Now we have in our midst our present-day Miros and Magrittes, Duchamps and Dalis, Ernsts and Rays (Max and Man), Buñuels and Bretons.
In Taguig, Metro Manila! At an international art exhibition, from Oct. 15 to 19, in the kindest if kinkiest bosom of SM Aura Premier — where selectively, collectively, the Forty Thieves of Time will exemplify “the Surreal, the Visionary and the Fantastic.”
From Cabanatuan, Nueva Ecija, curator Gromyko Semper corresponded with his like-spirited posse that he has now rounded up from all over renegade parts of Earth, to treat us to a balance of terror by way of art.
Endangered Visions features works of renowned surrealist artist and Salvador Dali protege Louis Markoya, visionary artist Otto Rapp, symbolist par excellence Danny Malbeouf, fantastic realist painter Maura Holden, lowbrow popsurrealist artist Jana Brike, among others, together with our own homegrown shock jocks, the ones whose brilliant works I have been privileged to be familiar with counting marvelous in Fernal artist Myko, Marcel Antonio, Mideo Cruz, Camille Dela Rosa, Kitty Taniguchi, Shirin Bhandari and Dengcoy Miel.
Together, they will “resolve the previously contradictory conditions of dream and reality.” They will gift us with mythical, mystical, magical, mischievous juxtapositions, surpassing the susurrus of time’s own stream of a dream.
No one in this exalted company will be an epigone with the wind. And I’d rather that none wax philosophical.

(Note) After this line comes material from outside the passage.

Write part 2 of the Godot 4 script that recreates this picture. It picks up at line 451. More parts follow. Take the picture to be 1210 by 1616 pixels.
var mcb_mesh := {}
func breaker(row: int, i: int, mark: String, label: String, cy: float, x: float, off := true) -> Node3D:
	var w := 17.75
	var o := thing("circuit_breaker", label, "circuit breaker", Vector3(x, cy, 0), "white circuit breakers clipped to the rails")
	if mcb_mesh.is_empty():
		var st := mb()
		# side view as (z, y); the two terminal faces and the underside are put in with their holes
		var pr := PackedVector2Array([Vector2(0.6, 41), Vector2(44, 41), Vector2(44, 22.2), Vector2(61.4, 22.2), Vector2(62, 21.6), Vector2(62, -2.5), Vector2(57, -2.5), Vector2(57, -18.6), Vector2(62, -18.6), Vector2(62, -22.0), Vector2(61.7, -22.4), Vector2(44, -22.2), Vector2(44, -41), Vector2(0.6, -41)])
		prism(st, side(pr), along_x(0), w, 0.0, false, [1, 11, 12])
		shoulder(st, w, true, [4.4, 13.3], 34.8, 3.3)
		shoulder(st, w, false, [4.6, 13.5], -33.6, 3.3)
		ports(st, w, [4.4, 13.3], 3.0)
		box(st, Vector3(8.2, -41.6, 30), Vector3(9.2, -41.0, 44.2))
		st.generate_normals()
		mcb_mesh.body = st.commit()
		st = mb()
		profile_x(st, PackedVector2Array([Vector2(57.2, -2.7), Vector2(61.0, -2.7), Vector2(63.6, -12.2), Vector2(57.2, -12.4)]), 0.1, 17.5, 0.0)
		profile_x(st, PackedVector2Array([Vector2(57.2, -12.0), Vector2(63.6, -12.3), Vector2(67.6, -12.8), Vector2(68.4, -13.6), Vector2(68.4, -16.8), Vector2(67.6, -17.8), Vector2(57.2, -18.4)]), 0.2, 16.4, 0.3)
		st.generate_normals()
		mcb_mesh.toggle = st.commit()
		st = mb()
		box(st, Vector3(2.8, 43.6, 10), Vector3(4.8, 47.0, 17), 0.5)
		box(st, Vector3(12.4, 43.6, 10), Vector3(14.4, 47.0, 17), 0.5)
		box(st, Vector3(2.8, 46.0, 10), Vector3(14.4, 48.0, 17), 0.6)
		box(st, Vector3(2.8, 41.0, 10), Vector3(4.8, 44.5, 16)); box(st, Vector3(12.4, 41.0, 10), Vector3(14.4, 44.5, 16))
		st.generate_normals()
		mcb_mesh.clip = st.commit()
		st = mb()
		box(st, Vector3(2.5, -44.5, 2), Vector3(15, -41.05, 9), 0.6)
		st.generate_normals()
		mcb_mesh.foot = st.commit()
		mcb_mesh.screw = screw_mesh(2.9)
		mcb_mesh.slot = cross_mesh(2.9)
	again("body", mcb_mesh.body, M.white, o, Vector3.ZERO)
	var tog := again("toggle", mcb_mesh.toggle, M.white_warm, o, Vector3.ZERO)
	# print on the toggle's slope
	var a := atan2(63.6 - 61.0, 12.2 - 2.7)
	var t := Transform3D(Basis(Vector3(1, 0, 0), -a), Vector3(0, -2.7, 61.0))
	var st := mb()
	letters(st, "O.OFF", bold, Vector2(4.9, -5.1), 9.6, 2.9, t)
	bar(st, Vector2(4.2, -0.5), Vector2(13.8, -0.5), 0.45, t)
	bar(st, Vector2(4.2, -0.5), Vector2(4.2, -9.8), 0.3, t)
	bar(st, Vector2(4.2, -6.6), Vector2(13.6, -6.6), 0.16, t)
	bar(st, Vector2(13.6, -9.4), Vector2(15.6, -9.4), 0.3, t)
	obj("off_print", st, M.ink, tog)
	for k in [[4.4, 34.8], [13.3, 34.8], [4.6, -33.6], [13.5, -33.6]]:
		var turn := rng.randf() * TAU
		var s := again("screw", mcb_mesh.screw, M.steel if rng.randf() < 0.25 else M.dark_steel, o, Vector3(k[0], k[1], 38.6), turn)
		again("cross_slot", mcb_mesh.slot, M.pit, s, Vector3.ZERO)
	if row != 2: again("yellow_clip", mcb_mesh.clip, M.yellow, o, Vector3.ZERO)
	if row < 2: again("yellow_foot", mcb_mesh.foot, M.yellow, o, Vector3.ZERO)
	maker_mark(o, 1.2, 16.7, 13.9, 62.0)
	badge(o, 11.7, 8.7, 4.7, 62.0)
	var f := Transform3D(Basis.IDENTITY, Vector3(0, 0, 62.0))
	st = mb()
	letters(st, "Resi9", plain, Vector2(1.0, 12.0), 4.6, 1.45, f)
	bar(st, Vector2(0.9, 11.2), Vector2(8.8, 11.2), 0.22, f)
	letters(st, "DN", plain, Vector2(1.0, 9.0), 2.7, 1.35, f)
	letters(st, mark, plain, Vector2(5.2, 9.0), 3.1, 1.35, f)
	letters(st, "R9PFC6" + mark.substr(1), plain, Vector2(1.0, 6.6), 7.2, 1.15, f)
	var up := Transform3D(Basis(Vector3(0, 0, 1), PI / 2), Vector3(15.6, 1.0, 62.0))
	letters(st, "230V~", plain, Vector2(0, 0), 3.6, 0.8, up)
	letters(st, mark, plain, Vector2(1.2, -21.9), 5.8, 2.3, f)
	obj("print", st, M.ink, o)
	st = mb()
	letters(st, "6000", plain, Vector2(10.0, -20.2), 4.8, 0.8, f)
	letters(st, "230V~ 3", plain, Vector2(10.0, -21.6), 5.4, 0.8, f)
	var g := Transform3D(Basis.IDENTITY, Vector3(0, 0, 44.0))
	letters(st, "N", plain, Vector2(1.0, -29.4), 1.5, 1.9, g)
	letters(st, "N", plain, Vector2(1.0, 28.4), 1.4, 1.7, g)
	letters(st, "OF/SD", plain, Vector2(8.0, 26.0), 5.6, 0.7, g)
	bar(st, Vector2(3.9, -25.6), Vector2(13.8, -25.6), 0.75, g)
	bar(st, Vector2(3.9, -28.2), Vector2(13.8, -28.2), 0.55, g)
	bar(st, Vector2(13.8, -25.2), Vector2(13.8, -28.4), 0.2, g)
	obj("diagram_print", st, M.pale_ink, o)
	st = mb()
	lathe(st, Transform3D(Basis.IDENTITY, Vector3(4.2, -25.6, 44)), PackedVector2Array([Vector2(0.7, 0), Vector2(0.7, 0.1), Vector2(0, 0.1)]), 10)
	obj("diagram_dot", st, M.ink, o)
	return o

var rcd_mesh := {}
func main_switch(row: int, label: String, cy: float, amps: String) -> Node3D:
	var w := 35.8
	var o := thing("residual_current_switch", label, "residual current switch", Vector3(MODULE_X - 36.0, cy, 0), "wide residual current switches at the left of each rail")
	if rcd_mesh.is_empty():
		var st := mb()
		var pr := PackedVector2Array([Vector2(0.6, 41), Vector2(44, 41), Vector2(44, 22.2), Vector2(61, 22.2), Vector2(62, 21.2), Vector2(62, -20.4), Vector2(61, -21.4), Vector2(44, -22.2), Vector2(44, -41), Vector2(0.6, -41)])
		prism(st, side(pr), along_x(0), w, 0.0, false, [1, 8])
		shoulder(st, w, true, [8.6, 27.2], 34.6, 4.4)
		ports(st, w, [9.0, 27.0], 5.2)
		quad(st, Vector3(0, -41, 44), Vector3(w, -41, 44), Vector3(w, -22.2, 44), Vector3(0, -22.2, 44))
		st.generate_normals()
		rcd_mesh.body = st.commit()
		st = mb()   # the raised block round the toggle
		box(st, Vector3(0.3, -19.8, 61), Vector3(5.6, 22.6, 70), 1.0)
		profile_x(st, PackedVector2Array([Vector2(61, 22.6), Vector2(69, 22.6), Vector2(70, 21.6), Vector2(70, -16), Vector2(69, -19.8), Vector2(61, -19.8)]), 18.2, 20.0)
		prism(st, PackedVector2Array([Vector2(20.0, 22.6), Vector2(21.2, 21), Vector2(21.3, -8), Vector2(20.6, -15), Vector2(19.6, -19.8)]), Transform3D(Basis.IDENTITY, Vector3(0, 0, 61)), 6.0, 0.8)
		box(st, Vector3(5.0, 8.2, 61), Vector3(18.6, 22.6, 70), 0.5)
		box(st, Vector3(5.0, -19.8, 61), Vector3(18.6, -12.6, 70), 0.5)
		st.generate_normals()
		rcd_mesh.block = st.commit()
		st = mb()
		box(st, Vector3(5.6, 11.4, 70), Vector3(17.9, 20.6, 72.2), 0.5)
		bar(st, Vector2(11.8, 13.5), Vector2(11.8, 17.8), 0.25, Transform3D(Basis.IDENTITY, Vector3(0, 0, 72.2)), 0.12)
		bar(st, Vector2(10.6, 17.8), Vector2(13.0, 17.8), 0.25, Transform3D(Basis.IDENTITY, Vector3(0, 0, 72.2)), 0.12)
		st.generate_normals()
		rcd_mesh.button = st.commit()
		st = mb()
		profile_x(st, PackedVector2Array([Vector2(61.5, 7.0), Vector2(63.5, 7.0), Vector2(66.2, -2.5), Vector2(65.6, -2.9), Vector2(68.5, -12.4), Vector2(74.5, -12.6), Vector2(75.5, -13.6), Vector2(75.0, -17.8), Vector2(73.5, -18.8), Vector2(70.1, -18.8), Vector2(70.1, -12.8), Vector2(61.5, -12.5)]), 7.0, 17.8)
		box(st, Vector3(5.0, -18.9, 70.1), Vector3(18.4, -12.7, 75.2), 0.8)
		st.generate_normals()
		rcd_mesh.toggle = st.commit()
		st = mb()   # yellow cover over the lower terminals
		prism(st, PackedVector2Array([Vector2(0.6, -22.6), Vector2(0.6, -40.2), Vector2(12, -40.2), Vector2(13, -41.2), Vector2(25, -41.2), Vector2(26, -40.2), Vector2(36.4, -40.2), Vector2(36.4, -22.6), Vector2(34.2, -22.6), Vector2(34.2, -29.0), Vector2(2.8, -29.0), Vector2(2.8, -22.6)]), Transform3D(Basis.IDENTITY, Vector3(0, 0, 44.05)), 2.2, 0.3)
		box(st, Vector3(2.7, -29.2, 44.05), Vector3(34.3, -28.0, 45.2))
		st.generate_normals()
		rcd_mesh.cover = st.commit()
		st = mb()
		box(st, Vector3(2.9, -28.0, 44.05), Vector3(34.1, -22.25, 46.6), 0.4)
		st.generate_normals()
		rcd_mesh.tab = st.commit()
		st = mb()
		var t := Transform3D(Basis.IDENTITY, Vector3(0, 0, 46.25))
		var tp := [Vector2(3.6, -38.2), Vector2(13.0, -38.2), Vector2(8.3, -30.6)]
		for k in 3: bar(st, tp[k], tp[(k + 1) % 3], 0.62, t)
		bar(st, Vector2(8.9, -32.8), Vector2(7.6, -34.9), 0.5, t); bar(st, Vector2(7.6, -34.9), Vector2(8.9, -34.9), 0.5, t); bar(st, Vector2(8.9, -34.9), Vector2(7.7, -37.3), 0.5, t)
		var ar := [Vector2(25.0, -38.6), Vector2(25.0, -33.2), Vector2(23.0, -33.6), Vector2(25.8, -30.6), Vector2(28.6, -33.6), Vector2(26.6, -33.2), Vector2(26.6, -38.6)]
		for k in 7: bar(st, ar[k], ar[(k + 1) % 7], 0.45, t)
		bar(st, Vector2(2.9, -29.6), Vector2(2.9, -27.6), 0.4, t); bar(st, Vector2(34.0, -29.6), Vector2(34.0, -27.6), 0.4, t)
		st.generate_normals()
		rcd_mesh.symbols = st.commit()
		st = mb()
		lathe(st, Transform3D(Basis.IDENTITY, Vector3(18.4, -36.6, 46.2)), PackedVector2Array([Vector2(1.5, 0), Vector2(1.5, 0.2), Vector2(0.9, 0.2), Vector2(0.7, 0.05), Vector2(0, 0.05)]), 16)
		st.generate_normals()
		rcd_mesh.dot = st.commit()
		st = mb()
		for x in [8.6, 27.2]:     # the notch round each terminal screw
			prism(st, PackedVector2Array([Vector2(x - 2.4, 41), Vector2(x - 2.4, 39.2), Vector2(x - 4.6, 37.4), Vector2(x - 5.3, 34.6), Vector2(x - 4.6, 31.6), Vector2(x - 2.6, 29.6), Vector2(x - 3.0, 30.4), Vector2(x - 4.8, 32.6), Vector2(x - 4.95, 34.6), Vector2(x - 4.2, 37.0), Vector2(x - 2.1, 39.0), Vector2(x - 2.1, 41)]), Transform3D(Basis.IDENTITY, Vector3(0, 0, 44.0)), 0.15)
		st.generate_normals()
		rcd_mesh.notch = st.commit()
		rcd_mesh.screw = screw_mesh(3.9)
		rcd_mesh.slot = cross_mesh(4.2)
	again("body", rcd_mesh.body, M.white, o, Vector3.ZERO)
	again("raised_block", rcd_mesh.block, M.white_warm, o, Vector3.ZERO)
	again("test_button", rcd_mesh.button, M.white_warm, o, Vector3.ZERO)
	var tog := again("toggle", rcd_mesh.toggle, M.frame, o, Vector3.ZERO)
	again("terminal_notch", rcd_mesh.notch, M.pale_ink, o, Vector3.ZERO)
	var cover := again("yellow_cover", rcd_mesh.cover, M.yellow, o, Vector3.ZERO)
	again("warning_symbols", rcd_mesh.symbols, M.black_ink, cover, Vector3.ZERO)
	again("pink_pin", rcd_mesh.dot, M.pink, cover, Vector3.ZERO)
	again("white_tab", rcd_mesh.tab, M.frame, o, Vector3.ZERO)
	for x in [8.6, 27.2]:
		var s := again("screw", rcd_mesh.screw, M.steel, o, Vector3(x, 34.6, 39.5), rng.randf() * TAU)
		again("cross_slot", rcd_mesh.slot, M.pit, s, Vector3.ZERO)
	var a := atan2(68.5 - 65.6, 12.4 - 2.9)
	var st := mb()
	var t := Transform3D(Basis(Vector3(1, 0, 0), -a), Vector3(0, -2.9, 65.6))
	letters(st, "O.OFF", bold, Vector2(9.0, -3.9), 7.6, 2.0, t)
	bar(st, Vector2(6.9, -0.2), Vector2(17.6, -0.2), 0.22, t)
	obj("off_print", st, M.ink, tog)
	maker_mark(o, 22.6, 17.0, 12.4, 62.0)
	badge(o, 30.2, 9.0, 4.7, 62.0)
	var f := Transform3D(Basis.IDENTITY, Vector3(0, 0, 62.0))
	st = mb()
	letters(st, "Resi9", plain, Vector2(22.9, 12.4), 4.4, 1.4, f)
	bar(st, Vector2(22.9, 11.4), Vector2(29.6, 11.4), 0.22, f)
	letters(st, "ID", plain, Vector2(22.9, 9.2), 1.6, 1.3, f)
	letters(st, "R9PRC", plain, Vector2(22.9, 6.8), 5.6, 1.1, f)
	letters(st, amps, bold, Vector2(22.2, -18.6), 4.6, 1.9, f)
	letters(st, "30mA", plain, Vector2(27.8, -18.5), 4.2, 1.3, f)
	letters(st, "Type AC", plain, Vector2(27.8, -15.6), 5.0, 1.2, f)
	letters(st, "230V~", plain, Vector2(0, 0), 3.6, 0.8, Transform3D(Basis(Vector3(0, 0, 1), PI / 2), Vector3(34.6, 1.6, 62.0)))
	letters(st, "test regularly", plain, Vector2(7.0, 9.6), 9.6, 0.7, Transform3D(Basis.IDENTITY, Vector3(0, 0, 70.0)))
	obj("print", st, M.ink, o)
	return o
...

Let’s take out all cerebral exercises now, as that would just be like having one’s cake and eating it, too. I say stick to pataphysics as a covenant’s ark, leave all notions of philosophical gravitas out in the rain at MacArthur Park, even if we don’t thnk that we can take it, however it took so long for Myko to bake it.
I am sure that much like Comte de Lautréamont’s famous line — “beautiful as the chance meeting on a dissecting table of a sewing machine and an umbrella” — this assembly of highwire visionaries who know no aerial surrender will be as enthralling as a pre-nup arrangement between archangels and daemons.